7 A felicidade proposta pelo capitalismo e a felicidade do Reino de Deus
Faz alguns
anos, o padre Renzo Flório, celebrando conosco na comunidade São Judas Tadeu,
em São Leopoldo, confrontou as bem-aventuranças com as promessas de felicidade
da sociedade consumista. Em sua reflexão, Flório disse mais ou menos como
segue.
Enquanto a ideologia
capitalista declara felizes os que acumulam, Jesus anuncia a bem-aventurança
para os pobres no espírito, para as pessoas totalmente livres e desapegadas de
qualquer riqueza idolatrada.
O projeto
mundano proclama feliz quem vive em festanças, ao passo que Jesus afirma que
bem-aventuradas são as pessoas que agora choram, uma vez que irão superar as
suas aflições.
Para o sistema
do capital, felizes são os donos de grandes extensões de terra.

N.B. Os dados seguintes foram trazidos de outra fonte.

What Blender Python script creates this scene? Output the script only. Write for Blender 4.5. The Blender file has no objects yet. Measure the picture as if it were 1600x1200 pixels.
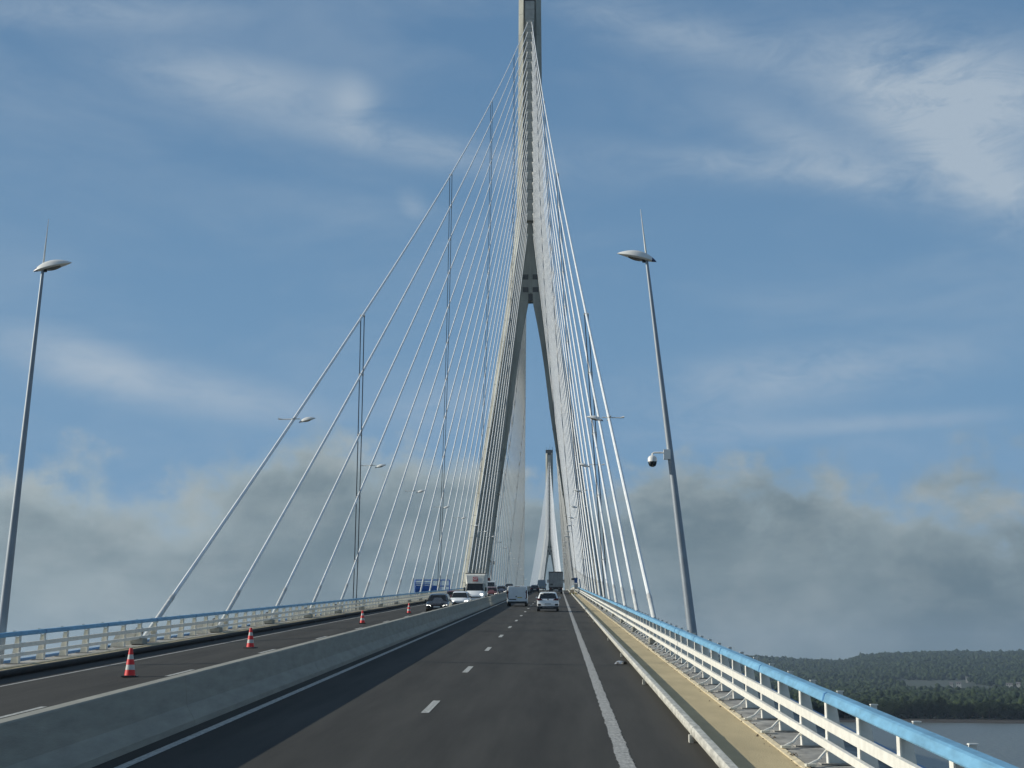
import bpy, bmesh, math, random
import numpy as np
from mathutils import Vector, Matrix
R_ = math.radians
rnd = random.Random(7)
C = bpy.context.scene.collection
sc = bpy.context.scene

# ------------------------------------------------------------------ camera
SLOPE = 0.02                     # cross fall of the roof-shaped deck
cam_d = bpy.data.cameras.new('camera'); cam = bpy.data.objects.new('camera', cam_d); C.objects.link(cam)
cam.location = (6.71, 0.0, 2.606)
cam.rotation_euler = (R_(90 + 10.6), 0, R_(1.7055))
cam_d.sensor_width = 36; cam_d.lens = 2400 / 1600 * 36
cam_d.clip_start = 0.2; cam_d.clip_end = 60000
sc.camera = cam

# ------------------------------------------------------------------ light and sky
SUN_EL, SUN_AZ_BACK = 23.0, 1.0   # sun to the left of the bridge, a touch behind the viewer
sun_dir = Vector((-math.cos(R_(SUN_AZ_BACK)) * math.cos(R_(SUN_EL)), -math.sin(R_(SUN_AZ_BACK)) * math.cos(R_(SUN_EL)), math.sin(R_(SUN_EL))))
sd = bpy.data.lights.new('sun', 'SUN'); sd.energy = 4.4; sd.angle = R_(0.6); sd.color = (1.0, 0.95, 0.83)
so = bpy.data.objects.new('sun', sd); C.objects.link(so)
so.rotation_euler = sun_dir.to_track_quat('Z', 'Y').to_euler()

w = bpy.data.worlds.new('World'); sc.world = w; w.use_nodes = True
nt = w.node_tree; nt.nodes.clear()
def N(t, **k):
    n = nt.nodes.new(t)
    for a, b in k.items():
        setattr(n, a, b)
    return n
def L(a, b): nt.links.new(a, b)
def val(x):
    return x
def M(op, a, b=None, c=None, clamp=False):
    n = N('ShaderNodeMath', operation=op); n.use_clamp = clamp
    for i, v in enumerate((a, b, c)):
        if v is None: continue
        if isinstance(v, (int, float)): n.inputs[i].default_value = v
        else: L(v, n.inputs[i])
    return n.outputs[0]
def smooth(x, a, b):
    n = N('ShaderNodeMapRange', interpolation_type='SMOOTHSTEP')
    L(x, n.inputs[0]); n.inputs[1].default_value = a; n.inputs[2].default_value = b
    return n.outputs[0]
tc = N('ShaderNodeTexCoord'); D = tc.outputs['Generated']
sep = N('ShaderNodeSeparateXYZ'); L(D, sep.inputs[0])
az = M('MULTIPLY', M('ARCTAN2', sep.outputs[0], sep.outputs[1]), 57.29578)
el = M('MULTIPLY', M('ARCSINE', sep.outputs[2]), 57.29578)
def noise(scale3, scale, detail=6, rough=0.55, dist=0.0, off=(0, 0, 0)):
    mp = N('ShaderNodeMapping'); L(D, mp.inputs[0]); mp.inputs['Scale'].default_value = scale3; mp.inputs['Location'].default_value = off
    n = N('ShaderNodeTexNoise'); L(mp.outputs[0], n.inputs['Vector'])
    n.inputs['Scale'].default_value = scale; n.inputs['Detail'].default_value = detail
    n.inputs['Roughness'].default_value = rough; n.inputs['Distortion'].default_value = dist
    return n.outputs[0]
sky = N('ShaderNodeTexSky', sky_type='NISHITA'); sky.sun_disc = False
sky.sun_elevation = R_(SUN_EL); sky.sun_rotation = R_(270 - SUN_AZ_BACK)
sky.altitude = 0; sky.air_density = 1.0; sky.dust_density = 1.0; sky.ozone_density = 1.6
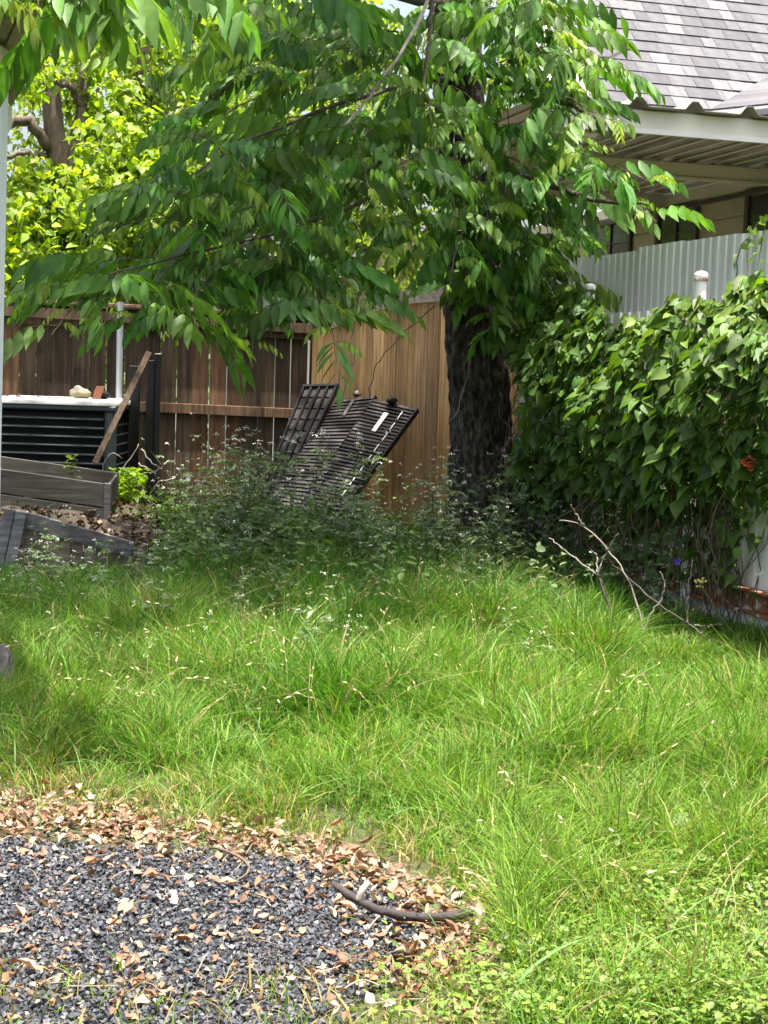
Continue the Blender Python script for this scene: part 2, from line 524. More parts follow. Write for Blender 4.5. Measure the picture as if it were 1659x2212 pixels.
# side wall with windows (faces the patio)
WP = 3.44
def wq(u, v=480):
    h = hit(u, v, H(WP, 0, 0), HA); d = h - HO
    return float(d @ HB)
wall = part('wall', *hbox(WP, WP + 0.12, 1.5, 10.5, 0.06, ZB + 0.05), M_wall, house)
part('wall', *hbox(1.2, WP, 9.8, 9.95, 0.06, ZB + 0.05), M_wall, house)
for k in range(11):
    part('siding_board', *hbox(WP - 0.016, WP - 0.002, 1.5, 9.7, 0.3 + 0.28 * k, 0.3 + 0.28 * k + 0.268, 0.004), M_wall, house)
    part('siding_board', *hbox(1.2, WP - 0.02, 9.78, 9.797, 0.3 + 0.28 * k, 0.3 + 0.28 * k + 0.268, 0.004), M_wall, house)
for (u0, u1) in ((1425, 1515), (1617, 1720), (1285, 1372)):
    q1, q0 = wq(u0), wq(u1)
    wf = hp('window', hbox(WP - 0.03, WP - 0.018, q0 + 0.05, q1 - 0.05, 1.2, 3.26, 0.002), M_glasswin)
    for a, b in ((q0, q0 + 0.07), (q1 - 0.07, q1)):
        part('frame', *hbox(WP - 0.06, WP - 0.032, a, b, 1.15, 3.35, 0.004), M_trim, wf)
    part('frame', *hbox(WP - 0.06, WP - 0.032, q0 + 0.072, q1 - 0.072, 3.27, 3.35, 0.004), M_trim, wf)
    for k in range(10):
        part('blind_slat', *hbox(WP - 0.042, WP - 0.033, q0 + 0.09, q1 - 0.09, 1.4 + k * 0.18, 1.415 + k * 0.18, 0.002), M_trim, wf)
    part('mullion', *hbox(WP - 0.05, WP - 0.0325, (q0 + q1) / 2 - 0.012, (q0 + q1) / 2 + 0.012, 1.2, 3.268, 0.002), M_trim, wf)
# main roof
RT = 1.1                                   # rise over run
rq0, rz0 = 0.8, ZT + 0.10
rn = np.cross(HA, HB + HZ * RT); rn /= np.linalg.norm(rn)
rs = (HB + HZ * RT) / math.hypot(1, RT)
R0 = H(0, rq0, rz0)
lowL = hit(1270, 195, R0, rn); topL = hit(1226, 0, R0, rn)
def rc(P): d = P - R0; return float(d @ HA), float(d @ rs)
pl0, sl0 = rc(lowL); pl1, sl1 = rc(topL)
def left_edge(s): return pl0 + (pl1 - pl0) * (s - sl0) / (sl1 - sl0)
smax = 4.6
V = [R0 + HA * left_edge(0) , R0 + HA * 7, R0 + HA * 7 + rs * smax, R0 + HA * left_edge(smax) + rs * smax]
V = V + [q - rn * 0.05 for q in V]
roof = part('roof', V, BOXF, M_under, house)
V = [R0 + HA * (left_edge(-0.3) - 0.42) - rs * 0.3, R0 + HA * (left_edge(-0.3) - 0.012) - rs * 0.3, R0 + HA * (left_edge(smax) - 0.012) + rs * smax, R0 + HA * (left_edge(smax) - 0.42) + rs * smax]
V = [q - rn * 0.03 for q in V] + [q + rn * 0.02 for q in V]
part('sky_white_strip', V, BOXF, M_whitehouse, roof)  # white board added along the roof edge, standing in for bright sky
unit = mesh('shingle', np.array([[0, 0, 0], [1, 0, 0], [1, 1, -0.6], [0, 1, -0.6], [0, 0, 1], [1, 0, 1], [1, 1, 0], [0, 1, 0]], float), BOXF, M_shingle)
EXP = 0.15
Rm = np.eye(4); Rm[:3, 0], Rm[:3, 1], Rm[:3, 2] = HA, rs, rn
v1 = hit(1345 + 254, 205, R0, rn); v2 = hit(1659, 172, R0, rn)
va, vb = rc(v1), rc(v2)
def right_edge(s): return va[0] + (vb[0] - va[0]) * (s - va[1]) / (vb[1] - va[1] + 1e-9)
nshing = 0
for r in range(0, 17):
    s = r * EXP
    x = left_edge(s) - 0.01 + (0 if r % 2 else -0.0)
    first = True
    xr = min(3.4, max(right_edge(s), 0.4)) if s > va[1] - 0.4 else right_edge(max(s, va[1] - 0.4))
    xr = 4.0 if s > va[1] + 0.15 else right_edge(s)
    while x < xr:
        wd = random.choice((0.13, 0.17, 0.2, 0.24, 0.31))
        if first: wd *= random.uniform(0.4, 1)
        wd = min(wd, xr - x)
        if wd < 0.02: break
        o = link('shingle', unit, roof)
        th = random.uniform(0.009, 0.015)
        Mx = Rm.copy(); base = R0 + HA * x + rs * s + rn * 0.004 - np.array(house.location)
        Mx[:3, 3] = base
        o.matrix_local = Matrix(Mx) @ Matrix.Diagonal((wd - 0.003, EXP + 0.03, th, 1))
        x += wd; first = False; nshing += 1
# cross gable plane at the right, meeting the main roof in a valley
vd = (v2 - v1); vd /= np.linalg.norm(vd)
g0 = v1 - vd * 0.6 + rn * 0.02; g1 = v1 + vd * 2.5 + rn * 0.02
gx = HA * 0.9 - HB * 0.45 + HZ * 0.10
Vg = [g0, g0 + gx * 3.2, g1 + gx * 3.2, g1]
Vg = np.array(Vg + [q - np.array([0, 0, 0.05]) for q in Vg])
gab = part('cross_roof', Vg, BOXF, M_shingle, house)
gn = np.cross(gx, vd); gn /= np.linalg.norm(gn); gn *= np.sign(gn[2])
gxx = gx / np.linalg.norm(gx)
for k in range(9):
    gs = g0 + vd * (0.1 + k * 0.125)
    Vs, Fs2 = bevbox(gs + gn * 0.004, gxx * 2.2, vd * 0.135, gn * 0.012, 0.003)
    part('shingle_course', Vs, Fs2, M_shingle, gab)

# ------------------------------------------------------------------ right-hand fence line
FD = np.array([-0.315, 1.0, 0]); FD /= np.linalg.norm(FD)
FN = np.array([-FD[1], FD[0], 0])             # towards the yard
FP = np.array([2.04, 8.1, 0.0])
def FR(y): return FP + FD * ((y - 8.1) / FD[1])
# corrugated steel fence behind
sf = empty('steel_fence', FR(9.5) - FN * 0.32, 'tall corrugated galvanised steel fence behind the vines', 'fence')
y = 5.9
while y < 11.25:
    V, Q = [], []
    n = 7
    base = FR(y) - FN * 0.32
    wd = 0.66
    pr = []
    for k in range(n):
        s0 = k * wd / n
        pr += [(s0, 0), (s0 + wd / n * 0.35, 0), (s0 + wd / n * 0.50, 0.007), (s0 + wd / n * 0.82, 0.007)]
    pr.append((wd - 0.001, 0))
    top = 2.25 + random.uniform(-0.012, 0.012)
    for (s0, d) in pr:
        for zz in (0.0, top):
            for dd in (0, -0.003):
                V.append(base + FD * s0 + FN * (d + dd) + HZ * zz)
    for i in range(len(pr) - 1):
        a, b = i * 4, (i + 1) * 4
        Q += [[a, b, b + 2, a + 2], [a + 1, a + 3, b + 3, b + 1], [a + 2, b + 2, b + 3, a + 3]]
    o = part('sheet', V, np.array(Q), M_corr, sf)
    g = random.uniform(0.88, 1.08); o.color = (g, g, g * 1.01, 1)
    y += wd * FD[1]
part('rail', *bevbox(FR(5.9) - FN * 0.37 + HZ * 1.9, FD * 5.9, FN * 0.035, HZ * 0.06), M_galv, sf)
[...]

Para Jesus, no
entanto, bem-aventurados são os pobres que não têm terra, pois irão conquistá-la
para nela viver e trabalhar.
Enquanto a
mentalidade do projeto deste mundo diz que são felizes as pessoas que praticam
a injustiça, Jesus atesta que bem-aventurados são os que têm fome e sede de
justiça, lutando para que essa fome e essa sede sejam saciadas.
A mística do
capital declara felizes os individualistas voltados somente para seus próprios
interesses, ao passo que Jesus anuncia que bem-aventuradas são as pessoas
misericordiosas, solidárias.
Na propaganda
de quem defende o poder financeiro, são felizes os desonestos e falsos, os
cínicos e debochados. Para Jesus, porém, são bem-aventurados os puros de
coração, as pessoas transparentes, sinceras, autênticas.
O sistema
deste mundo proclama felizes os que alcançam o que querem através da violência
e da guerra. Jesus afirma que bem-aventurado é quem promove a paz.
Por fim, os
poderosos dizem que feliz é quem calunia e persegue aqueles que lutam por vida
digna para todos. Jesus, contudo, declara felizes os perseguidos por causa de
seu engajamento na luta pela justiça.
Hoje, Jesus
renova o convite para nós: “Buscai em primeiro lugar o Reino de Deus e a sua
justiça, e todas essas coisas vos serão dadas por acréscimo” (Mt 6,33). E o
caminho da justiça do Reino, o caminho da santidade, está na prática, não da
letra da lei, mas do espírito da lei proposto nas orientações fundamentais para
a vida, e que Jesus sintetiza nas bem-aventuranças. É um projeto que abrange a
vida toda, envolvendo as relações com os bens, com as pessoas, conosco mesmos e
com Deus.
Quem é
verdadeiramente feliz? Qual a verdadeira felicidade?